Première caractéristique. Nous focalisons, chaque fois, sur les personnes, plutôt que de prendre le temps et la peine d’examiner le problème posé en profondeur. Le PVI nous montre, s’élançant droit vers le ciel de nos turpitudes, Talon. C’est le patron de Bénin control, entité gestionnaire agréée du PVI. Mais c’est pour mieux nous cacher la forêt de de nos calculs politiciens, de nos grenouillages dans le marigot nauséabond de toutes nos compromissions. La grève des enseignants a déjà désigné ses moutons du sacrifice en la personne des responsables syndicaux. Au lieu d’offrir en holocauste les têtes d’affiche d’une grève pourquoi n’affichons-nous pas la volonté politique de conjurer cette grève et de sauver l’année scolaire ? Le football ne nous inspire aucune forme de remue-méninges pour un salutaire remue-ménage. Nous préférons nous limiter à conjuguer tout le temps et à tous les temps Sébastien Adjavon et Anjorin. Franchement, n’y a-t-il pas mieux à faire ?
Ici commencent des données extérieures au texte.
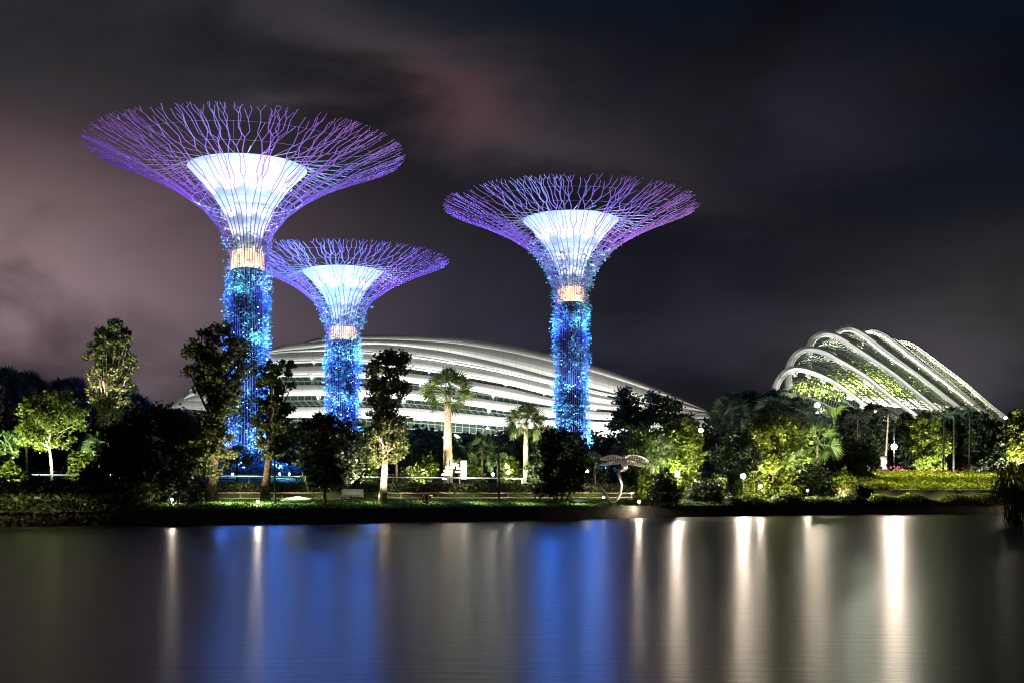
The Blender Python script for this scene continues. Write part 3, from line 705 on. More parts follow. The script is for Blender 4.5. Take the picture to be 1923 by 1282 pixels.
# dark clipped columns
cols_ = [(1598, 178, 768, 30, m_leafd, 'leftmost dark clipped columnar tree below the glass conservatory'), (1642, 182, 764, 28, m_leafd, 'dark columnar tree left of the tall lamp'),
         (1700, 184, 778, 24, m_leafd, 'narrow dark columnar tree right of the tall lamp'), (1742, 180, 776, 34, m_leafy, 'green lit columnar tree below the glass conservatory'),
         (1792, 186, 770, 28, m_leafd, 'dark columnar tree right of the green lit one'), (1832, 182, 774, 30, m_leafd, 'broad dark columnar tree near the right end of the row'),
         (1868, 188, 790, 22, m_leafd, 'rightmost lower dark columnar tree')]
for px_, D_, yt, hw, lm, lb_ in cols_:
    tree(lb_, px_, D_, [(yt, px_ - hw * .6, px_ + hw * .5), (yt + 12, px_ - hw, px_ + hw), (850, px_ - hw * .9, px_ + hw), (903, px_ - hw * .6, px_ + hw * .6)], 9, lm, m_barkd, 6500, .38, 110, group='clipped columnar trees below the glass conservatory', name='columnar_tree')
uplight(1742, 180, 2, -4.0, 2600, GREENISH); uplight(1715, 180, 0, -3.5, 1300, GREENISH); uplight(1800, 184, 3, -4, 900, GREENISH)

# ------------------------------------------------------------------ palms
def fan_leaf(g, c, d, L, nb=10, fold=.25):
    d = Vector(d).normalized(); up = Vector((0, 0, 1)); s_ = d.cross(up)
    if s_.length < .1: s_ = Vector((1, 0, 0))
    s_.normalize(); u_ = s_.cross(d).normalized()
    tw = random.uniform(-1.3, 1.3); s_ = (s_ * math.cos(tw) + u_ * math.sin(tw)); u_ = s_.cross(d)
    h = Vector(c) + d * L * .5
    w_ = s_ * .03; g.add([Vector(c) - w_, Vector(c) + w_, h + w_, h - w_], [[0, 1, 2, 3]])
    for k in range(nb):
        a = (k / (nb - 1) - .5) * 2.1; dd = d * math.cos(a) + s_ * math.sin(a) + u_ * fold * abs(math.sin(a)) * .5
        l = L * .56 * (1 - .15 * abs(a)); wd = (s_ * math.cos(a) - d * math.sin(a)) * L * .03
        m_ = h + dd * l * .6; e = h + dd * l + Vector((0, 0, -l * .16)); g.add([h, m_ - wd, e, m_ + wd], [[0, 1, 2, 3]])
def fan_palm(label, px, D, ytop, r, trunk_w, leaf=m_palm, bark=m_bark, n=42, skirt=0, up_only=.35, group='fan palms', lean=0):
    s = D / F; x0 = (px - CX) * s; zb = gz(x0, D); zc = P(px, ytop + r * .9, D).z
    root = empty('fan_palm', (x0, D, zb), label, 'palm', group); rb = trunk_w / 2 * s
    g = MB(); pts = [(x0 - lean * s * (1 - f), D, zb - .3 + (zc - zb + .3) * f) for f in np.linspace(0, 1, 26)]
    g.tube(pts, [rb * (1.35 - .6 * f) * (1 + .06 * (i % 2)) for i, f in enumerate(np.linspace(0, 1, 26))], 10); g.build('trunk', bark, root, True)
    g = MB(); c = (x0, D, zc); L = r * s * 1.22
    for k in range(n):
        a = k * 2.399; e = math.sin(math.pi * (.5 - (k / n) * (1 - up_only * 0) * .78 + .02)); el = math.asin(max(-1, min(1, .99 - 1.75 * (k / n) ** 1.15))) 
        fan_leaf(g, c, (math.cos(a) * math.cos(el), math.sin(a) * math.cos(el), math.sin(el)), L * random.uniform(.88, 1.1))
    g.build('crown', leaf, root)
    return root
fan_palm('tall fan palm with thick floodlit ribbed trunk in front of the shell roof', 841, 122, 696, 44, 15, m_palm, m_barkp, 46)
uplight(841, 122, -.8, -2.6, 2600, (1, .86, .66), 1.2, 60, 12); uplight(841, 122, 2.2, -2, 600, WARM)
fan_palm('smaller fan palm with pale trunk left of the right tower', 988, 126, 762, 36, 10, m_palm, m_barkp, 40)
uplight(988, 126, -1.5, -2.2, 1500, (1, .84, .62), 1.0, 80, 10)
dark_palms = [(12, 140, 698, 46, 'dark fan palm at the left edge of the photo'), (52, 146, 702, 36, 'dark fan palm second from the left edge'),
              (128, 150, 712, 42, 'dark fan palm behind the open spreading tree'), (158, 145, 735, 30, 'lower dark fan palm left of the conical tree'),
              (256, 150, 742, 30, 'small dark fan palm right of the conical tree'), (322, 150, 768, 26, 'small dark fan palm at the left end of the shell roof'),
              (1374, 152, 745, 38, 'shaggy dark fan palm at the right end of the shell roof'), (1410, 155, 738, 44, 'tall shaggy dark fan palm left of the glass conservatory'),
              (1448, 152, 740, 44, 'shaggy dark fan palm under the left foot of the glass conservatory'), (1496, 156, 750, 40, 'shaggy dark fan palm behind the hanging lamp'),
              (1540, 160, 770, 34, 'dark fan palm right of the hanging lamp')]
for px_, D_, yt, r_, lb_ in dark_palms: fan_palm(lb_, px_, D_, yt, r_, 9, m_palmd, m_barkd, 64, group='dark fan palms')
small_palms = [(445, 118, 838, 26, 'small fan palm in front of the blue lit tower foot'), (745, 126, 815, 26, 'low fan palm behind the lit tree by the bench'), (905, 128, 818, 28, 'low dark fan palm right of the thick trunked palm'),
               (1030, 128, 800, 26, 'low fan palm between the pale palm and the right tower'), (862, 124, 862, 16, 'tiny fan palm beside the white sign boards'), (935, 124, 850, 20, 'tiny fan palm left of the small pathway lamps'),
               (1116, 126, 850, 18, 'tiny palm at the foot of the right tower'), (1535, 141, 795, 42, 'spreading lit fan palm in the right hand thicket'), (1505, 136, 840, 30, 'lower lit fan palm in the right hand thicket'),
               (50, 112, 795, 30, 'lit fan palm under the open spreading tree'), (10, 108, 810, 28, 'lit fan palm low at the left edge'), (188, 104, 815, 28, 'dim fan palm below the conical tree'), (1240, 126, 820, 28, 'dark spiky palm left of the starry lamp'), (1225, 122, 848, 22, 'low dark palm beside the sculpture wing')]
for px_, D_, yt, r_, lb_ in small_palms: fan_palm(lb_, px_, D_, yt, r_, 5, m_palm, m_bark, 26, group='small fan palms')
uplight(1525, 138, 1, -3, 2600, (1, .95, .6)); uplight(40, 108, -2, -3, 1700, GREENISH); uplight(5, 106, 0, -2.5, 2200, GREENISH)
uplight(1232, 123, -2.5, -2, 500, GREENISH)

def feather_palm(label, px, D, ytop, r, tw, leaf=m_palmd, lean=0, bark=m_barkp):
    s = D / F; x0 = (px - CX) * s; zb = gz(x0, D); zc = P(px, ytop + r * .5, D).z
    root = empty('feather_palm', (x0, D, zb), label, 'palm', 'slender feather palms')
    g = MB(); g.tube([(x0 - lean * s * (1 - f) ** 1.3, D, zb - .3 + (zc - zb + .3) * f) for f in np.linspace(0, 1, 12)], [tw / 2 * s * (1.2 - .5 * f) for f in np.linspace(0, 1, 12)], 7); g.build('trunk', bark, root, True)
    g = MB(); L = r * s
    for k in range(15):
        a = k * 2.399; el = 1.2 - 1.1 * k / 15; d = Vector((math.cos(a), math.sin(a), 0)); prev = Vector((x0 , D, zc)); ln = L * random.uniform(.9, 1.15)
        sd = Vector((-d.y, d.x, 0))
        for q_ in range(1, 13):
            e2 = el - 1.9 * (q_ / 12) ** 1.3; p_ = prev + (d * math.cos(e2) + Vector((0, 0, math.sin(e2)))) * ln / 9
            g.tube([prev, p_], .03, 3, False)
            for sg in (-1, 1):
                e_ = p_ + sd * sg * ln * .22 * math.sin(math.pi * min(.95, q_ / 13 + .1)) + Vector((0, 0, -ln * .13)); w_ = (p_ - prev) * .35
                g.add([prev - w_ * .2, prev + w_, e_], [[0, 1, 2]])
            prev = p_
    g.build('crown', leaf, root)
for a_ in ((1668, 172, 764, 26, 4, m_palmd, 9, 'slender palm with bright thin trunk left of the tall lamp'), (1773, 176, 770, 22, 4, m_palmd, 2, 'slender palm with faint trunk before the dark columns'), (1791, 178, 764, 24, 4, m_palmd, 0, 'slender palm rising just right of its faint neighbour'),
           (1822, 176, 758, 26, 4, m_palmd, 3, 'slender palm with drooping crown toward the right of the row'), (1610, 170, 772, 22, 4, m_palmd, 0, 'slender palm left of the bright trunked one')):
    feather_palm(a_[7], a_[0], a_[1], a_[2], a_[3], a_[4], a_[5], a_[6], m_barkp if a_[6] == 9 else m_barkd)
upward(P(1657, 885, 170), 1500, WHITE, .2)
# banana plant
def banana(label, px, D, ytop, n, L, seed):
    s = D / F; x0 = (px - CX) * s; zb = gz(x0, D); zc = P(px, ytop + 20, D).z
    root = empty('banana_plant', (x0, D, zb), label, 'plant'); g = MB(); g.tube([(x0, D, zb - .2), (x0, D, zc)], [.22, .12], 8); g.build('stem', m_palm, root)
    rd = random.Random(seed)
    for k in range(n):
        a = k * 2.4 + seed; d = Vector((math.cos(a), math.sin(a), 0)); sd = Vector((-d.y, d.x, 0)); rows_ = [[], [], []]
        el = rd.uniform(.7, 1.2); p_ = Vector((x0, D, zc))
        for q_ in range(9):
            f = q_ / 8; w_ = L * .15 * math.sin(math.pi * min(1, f * .85 + .12)) * (1 if f < .98 else .1)
            rows_[0].append(p_ + sd * w_ + Vector((0, 0, -w_ * .2))); rows_[1].append(p_.copy()); rows_[2].append(p_ - sd * w_ + Vector((0, 0, -w_ * .2)))
            e2 = el - 1.8 * f ** 1.4; p_ = p_ + (d * math.cos(e2) + Vector((0, 0, math.sin(e2)))) * L / 8
        g = MB(); g.grid(rows_); g.build('leaf', m_ban, root, True)
m_ban = mat('banana leaf', (.16, .24, .05), .45, .4, trans=.4, var=(.24, .32, .08), nscale=1.5)
banana('large leaved banana plant glowing beside the hanging lamp', 1566, 152, 762, 8, 3.0, 1); uplight(1560, 150, 0, -2, 900, GREENISH, 5.5, 110, 5)
banana('broad leaved plant low at the left edge', 8, 100, 850, 7, 2.0, 3)
banana('broad leaved plant lit beside the sculpture', 1262, 119, 880, 8, 1.4, 5); upward(P(1258, 912, 118.5), 200, GREENISH, .1)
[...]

Deuxième caractéristique. Nos « trois douloureuses » ont un dénominateur commun : la gouvernance. Le PVI n’a pas été engagé dans des conditions qui lui auraient garanti un succès immédiat. Défaut de programmation, de communication, de concertation et de participation responsable. La grève des enseignants nous fait récolter ce que nous avons semé. Trop de promesses mises en terre, sans moyens suffisants de les porter à terme et de les tenir. On peut comprendre qu’à l’heure de la récolte, il y a plus de bruits que de fruits à partager. Le football exhale une forte odeur de fric, sans que l’on puisse dire si c’est pour le bien ou si c’est pour le malheur de notre sport roi.
Troisième caractéristique. L’absence, au niveau de chacune de nos « trois douloureuses » d’une main arbitrale secourable, sous la forme d’un leadership conciliateur. Personne pour prodiguer au gouvernement de sages conseils dans le pilotage du PVI. Personne pour avaliser les garanties qu’attendent les enseignants pour un retour de la confiance. Personne, au niveau de notre football, pour servir de tampon salutaire dans la guerre des chefs, amortir le choc des intérêts et des ambitions de ces derniers. Voilà, nous venons de mettre le doigt sur certains de nos maux. Vivement donc que nous transformions nos « trois douloureuses » en « trois glorieuses ». Nous le devons à notre pays.